Monday, May 31, 2010

Clouds in Timelapse

This was just a quick test for an upcoming project in which I needed to test a number of things for a successful timelapse of clouds. I had already done several timelapses with both the Canon 5D Mark 2 and the Canon 7D cameras, but found that Adobe Premiere Pro CS4 bogged down (with my PC system) in processing them. My workaround then was to use Lightroom to downsize the individual photos to 1080 in height, but of course you're effectively reducing the overall resolution and negating in large part the reason you're using such high end dslr's in the first place.

I have the disks for Adobe's Production Premium CS5 on order, but for the time being I've been finding the 30-day trial version to be working admirably well on my computer system (i7 CPU 920 @ 2.67HZ, 12G DDR3 RAM, Nvidia GTX 285 vid card). The Mercury GPU engine makes full use of the CUDA capabilities of this video card and it shows (compared to the otherwise excellent CS4 version). The only thing missing from the trial version of PP CS5 are some licensed MPEG presets for my Canon .MOV clips (although there are ways of working around that -- leave a comment below if you need further info).

Here's the clip (sorry for the brevity....it WAS only a test!):


Clouds -- timelapse quick test from David Rilstone on Vimeo.



Also, Premiere Pro CS5 is apparently very forgiving in mixing up codecs and even frame rates, so I'm looking forward to working with several different cameras within one project. For the short time I've been using Adobe Premiere Pro CS5.....I LIKE IT!

This timelapse was taken two days later from my backyard using a Canon 7D and a Canon 24-70mm L lens:


Approaching Storm from David Rilstone on Vimeo.

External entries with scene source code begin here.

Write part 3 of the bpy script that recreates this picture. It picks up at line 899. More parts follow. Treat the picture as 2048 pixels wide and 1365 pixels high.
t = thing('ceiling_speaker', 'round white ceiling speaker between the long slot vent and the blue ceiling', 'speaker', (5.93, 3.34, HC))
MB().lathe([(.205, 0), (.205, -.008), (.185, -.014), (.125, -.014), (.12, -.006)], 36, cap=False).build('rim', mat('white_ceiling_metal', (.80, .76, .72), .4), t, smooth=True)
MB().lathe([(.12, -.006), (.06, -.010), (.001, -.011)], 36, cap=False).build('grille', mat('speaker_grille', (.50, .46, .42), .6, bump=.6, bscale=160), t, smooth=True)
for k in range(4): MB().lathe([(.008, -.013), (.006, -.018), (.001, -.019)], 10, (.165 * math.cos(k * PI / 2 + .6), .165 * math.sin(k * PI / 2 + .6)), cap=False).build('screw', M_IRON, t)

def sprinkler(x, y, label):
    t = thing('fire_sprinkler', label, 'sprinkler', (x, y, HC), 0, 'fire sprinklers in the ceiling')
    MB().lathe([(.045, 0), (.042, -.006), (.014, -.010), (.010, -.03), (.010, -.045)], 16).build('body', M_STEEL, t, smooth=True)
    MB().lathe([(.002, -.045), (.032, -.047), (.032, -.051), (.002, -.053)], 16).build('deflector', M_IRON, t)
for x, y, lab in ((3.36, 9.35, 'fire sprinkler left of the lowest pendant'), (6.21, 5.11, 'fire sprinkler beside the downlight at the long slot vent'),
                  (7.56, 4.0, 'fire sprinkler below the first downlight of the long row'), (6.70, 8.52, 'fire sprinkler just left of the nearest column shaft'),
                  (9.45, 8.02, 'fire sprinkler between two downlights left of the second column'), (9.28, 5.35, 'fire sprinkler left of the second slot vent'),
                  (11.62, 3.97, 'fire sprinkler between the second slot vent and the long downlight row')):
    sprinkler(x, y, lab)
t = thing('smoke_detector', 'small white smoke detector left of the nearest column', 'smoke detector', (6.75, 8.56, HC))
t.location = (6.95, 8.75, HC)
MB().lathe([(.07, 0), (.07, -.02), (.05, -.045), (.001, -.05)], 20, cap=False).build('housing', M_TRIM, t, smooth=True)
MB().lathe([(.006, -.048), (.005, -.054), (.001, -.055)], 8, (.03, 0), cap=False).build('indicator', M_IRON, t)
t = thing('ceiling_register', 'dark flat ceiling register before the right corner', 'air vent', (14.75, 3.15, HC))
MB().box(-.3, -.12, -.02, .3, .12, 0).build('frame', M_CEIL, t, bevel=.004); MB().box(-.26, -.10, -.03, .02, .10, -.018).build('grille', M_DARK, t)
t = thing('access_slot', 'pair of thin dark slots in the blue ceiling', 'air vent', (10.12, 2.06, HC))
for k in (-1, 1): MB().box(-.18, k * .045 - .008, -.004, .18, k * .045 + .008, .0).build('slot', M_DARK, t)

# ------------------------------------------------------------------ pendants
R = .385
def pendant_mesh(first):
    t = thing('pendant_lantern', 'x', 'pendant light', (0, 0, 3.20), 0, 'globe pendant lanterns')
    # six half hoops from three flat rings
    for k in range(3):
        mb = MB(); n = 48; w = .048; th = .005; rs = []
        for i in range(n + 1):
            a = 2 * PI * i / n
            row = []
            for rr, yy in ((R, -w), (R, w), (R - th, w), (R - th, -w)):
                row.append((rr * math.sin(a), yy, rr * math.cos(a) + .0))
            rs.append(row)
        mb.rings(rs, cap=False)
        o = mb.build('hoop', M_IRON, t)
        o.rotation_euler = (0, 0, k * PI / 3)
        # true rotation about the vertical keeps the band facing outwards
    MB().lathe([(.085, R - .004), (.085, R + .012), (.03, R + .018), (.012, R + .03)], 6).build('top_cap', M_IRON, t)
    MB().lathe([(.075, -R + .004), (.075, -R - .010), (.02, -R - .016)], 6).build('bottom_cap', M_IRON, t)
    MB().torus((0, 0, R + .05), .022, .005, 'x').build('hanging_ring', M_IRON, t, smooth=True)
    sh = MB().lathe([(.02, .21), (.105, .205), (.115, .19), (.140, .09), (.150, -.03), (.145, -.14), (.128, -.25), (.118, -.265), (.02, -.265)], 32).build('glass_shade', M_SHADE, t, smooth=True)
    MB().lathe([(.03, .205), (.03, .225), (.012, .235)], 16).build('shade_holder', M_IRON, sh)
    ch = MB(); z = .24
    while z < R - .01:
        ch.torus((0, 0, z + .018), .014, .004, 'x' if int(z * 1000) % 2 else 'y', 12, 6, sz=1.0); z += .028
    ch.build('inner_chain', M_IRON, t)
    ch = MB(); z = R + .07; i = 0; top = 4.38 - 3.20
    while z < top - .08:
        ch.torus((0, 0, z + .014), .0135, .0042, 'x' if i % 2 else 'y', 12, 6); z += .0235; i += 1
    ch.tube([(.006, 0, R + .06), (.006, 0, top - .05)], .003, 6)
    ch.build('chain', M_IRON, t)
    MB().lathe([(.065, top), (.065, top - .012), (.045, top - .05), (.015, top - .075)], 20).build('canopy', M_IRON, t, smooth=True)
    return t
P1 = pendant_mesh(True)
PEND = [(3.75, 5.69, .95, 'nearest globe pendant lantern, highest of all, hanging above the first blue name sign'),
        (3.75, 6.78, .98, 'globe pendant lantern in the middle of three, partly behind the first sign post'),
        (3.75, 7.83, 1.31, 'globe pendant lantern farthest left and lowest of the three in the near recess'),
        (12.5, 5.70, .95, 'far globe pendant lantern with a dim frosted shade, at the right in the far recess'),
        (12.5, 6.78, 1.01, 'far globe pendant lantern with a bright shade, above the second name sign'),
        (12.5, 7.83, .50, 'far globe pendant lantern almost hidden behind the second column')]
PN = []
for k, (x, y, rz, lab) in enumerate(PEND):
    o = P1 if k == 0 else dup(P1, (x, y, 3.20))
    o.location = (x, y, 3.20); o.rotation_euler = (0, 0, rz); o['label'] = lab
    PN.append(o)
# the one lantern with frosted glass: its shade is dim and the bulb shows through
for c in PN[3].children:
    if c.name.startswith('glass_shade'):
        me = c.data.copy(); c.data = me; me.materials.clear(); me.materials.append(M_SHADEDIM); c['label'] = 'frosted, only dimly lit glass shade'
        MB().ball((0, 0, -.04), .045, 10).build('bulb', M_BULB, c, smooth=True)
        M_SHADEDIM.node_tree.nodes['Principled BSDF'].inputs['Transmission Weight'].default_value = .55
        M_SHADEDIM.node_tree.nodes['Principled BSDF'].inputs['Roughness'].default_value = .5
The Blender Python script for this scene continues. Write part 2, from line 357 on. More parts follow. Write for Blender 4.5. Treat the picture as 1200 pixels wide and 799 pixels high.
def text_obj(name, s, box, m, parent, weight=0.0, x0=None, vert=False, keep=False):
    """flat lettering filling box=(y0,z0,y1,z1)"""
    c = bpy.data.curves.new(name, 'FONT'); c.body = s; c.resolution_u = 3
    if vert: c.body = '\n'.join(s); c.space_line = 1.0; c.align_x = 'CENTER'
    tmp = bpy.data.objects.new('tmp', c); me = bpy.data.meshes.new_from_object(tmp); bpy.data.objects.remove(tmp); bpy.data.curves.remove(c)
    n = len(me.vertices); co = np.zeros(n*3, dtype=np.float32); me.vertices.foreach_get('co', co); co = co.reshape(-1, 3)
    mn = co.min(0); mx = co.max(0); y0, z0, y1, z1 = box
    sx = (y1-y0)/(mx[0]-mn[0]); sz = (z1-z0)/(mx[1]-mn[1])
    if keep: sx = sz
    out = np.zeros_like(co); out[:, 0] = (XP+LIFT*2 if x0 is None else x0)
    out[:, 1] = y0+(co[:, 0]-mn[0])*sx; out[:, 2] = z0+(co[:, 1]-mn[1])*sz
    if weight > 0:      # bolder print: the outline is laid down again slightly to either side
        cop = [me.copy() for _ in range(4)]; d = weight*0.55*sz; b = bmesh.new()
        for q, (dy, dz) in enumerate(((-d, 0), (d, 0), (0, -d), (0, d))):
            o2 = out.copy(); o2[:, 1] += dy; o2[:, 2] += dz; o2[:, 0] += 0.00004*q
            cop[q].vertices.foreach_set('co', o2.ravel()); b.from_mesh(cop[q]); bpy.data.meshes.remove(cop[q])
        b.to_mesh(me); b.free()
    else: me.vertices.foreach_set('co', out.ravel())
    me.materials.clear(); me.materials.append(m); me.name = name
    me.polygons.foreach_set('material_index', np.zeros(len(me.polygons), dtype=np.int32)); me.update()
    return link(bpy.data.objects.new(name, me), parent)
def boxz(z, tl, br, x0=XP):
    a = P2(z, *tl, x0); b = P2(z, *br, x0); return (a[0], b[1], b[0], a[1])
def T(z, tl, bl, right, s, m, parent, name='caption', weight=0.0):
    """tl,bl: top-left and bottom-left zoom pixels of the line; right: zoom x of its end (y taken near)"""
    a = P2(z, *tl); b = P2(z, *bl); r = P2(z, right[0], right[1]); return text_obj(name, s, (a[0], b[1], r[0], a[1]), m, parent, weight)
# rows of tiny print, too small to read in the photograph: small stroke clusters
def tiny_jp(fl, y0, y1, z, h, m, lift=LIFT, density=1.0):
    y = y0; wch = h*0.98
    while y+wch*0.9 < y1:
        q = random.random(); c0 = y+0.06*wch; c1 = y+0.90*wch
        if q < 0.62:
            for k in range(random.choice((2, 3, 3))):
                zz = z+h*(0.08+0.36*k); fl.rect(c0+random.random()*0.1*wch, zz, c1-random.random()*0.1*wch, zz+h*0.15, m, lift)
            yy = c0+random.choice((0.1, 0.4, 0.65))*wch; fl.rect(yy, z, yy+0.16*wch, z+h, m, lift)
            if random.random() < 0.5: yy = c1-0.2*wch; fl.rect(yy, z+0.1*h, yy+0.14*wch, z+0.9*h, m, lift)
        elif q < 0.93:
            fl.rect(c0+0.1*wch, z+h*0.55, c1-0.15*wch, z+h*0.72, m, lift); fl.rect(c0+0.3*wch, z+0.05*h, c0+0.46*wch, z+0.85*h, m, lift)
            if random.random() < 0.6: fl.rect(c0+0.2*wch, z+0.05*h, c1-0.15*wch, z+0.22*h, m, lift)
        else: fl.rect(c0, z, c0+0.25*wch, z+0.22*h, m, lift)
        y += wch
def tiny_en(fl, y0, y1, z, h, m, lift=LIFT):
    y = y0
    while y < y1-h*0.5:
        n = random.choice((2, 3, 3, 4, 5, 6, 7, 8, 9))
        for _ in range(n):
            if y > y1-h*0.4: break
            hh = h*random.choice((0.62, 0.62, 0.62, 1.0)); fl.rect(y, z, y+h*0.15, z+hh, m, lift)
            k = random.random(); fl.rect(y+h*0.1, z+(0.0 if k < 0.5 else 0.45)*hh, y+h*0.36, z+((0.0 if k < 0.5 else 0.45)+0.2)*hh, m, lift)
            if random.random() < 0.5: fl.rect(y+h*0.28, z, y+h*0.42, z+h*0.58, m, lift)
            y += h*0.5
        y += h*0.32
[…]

The Canon was set to Aperture Priority at f/22, and ISO at 100, with the photo interval set at 2 seconds. Post processing was first done in Lightroom 2.7 where the original large .jpeg size was retained and the file name of each photo was changed to a sequential number. These sequentially-numbered photos were then imported into Adobe Premiere Pro CS5 and rendered into a 30 fps (29.97) MP4 clip. Unlike PP CS4, Premiere Pro CS5 can handle the full-sized .jpg photos from the Canon 7D, although preview and scrubbing is not smooth with my system. It took about 3 hours for Media Encoder to transcode into 1920 x 1080 MP4 for just over a minute of play.

Music was "The Chase" by Kevin MacLeod.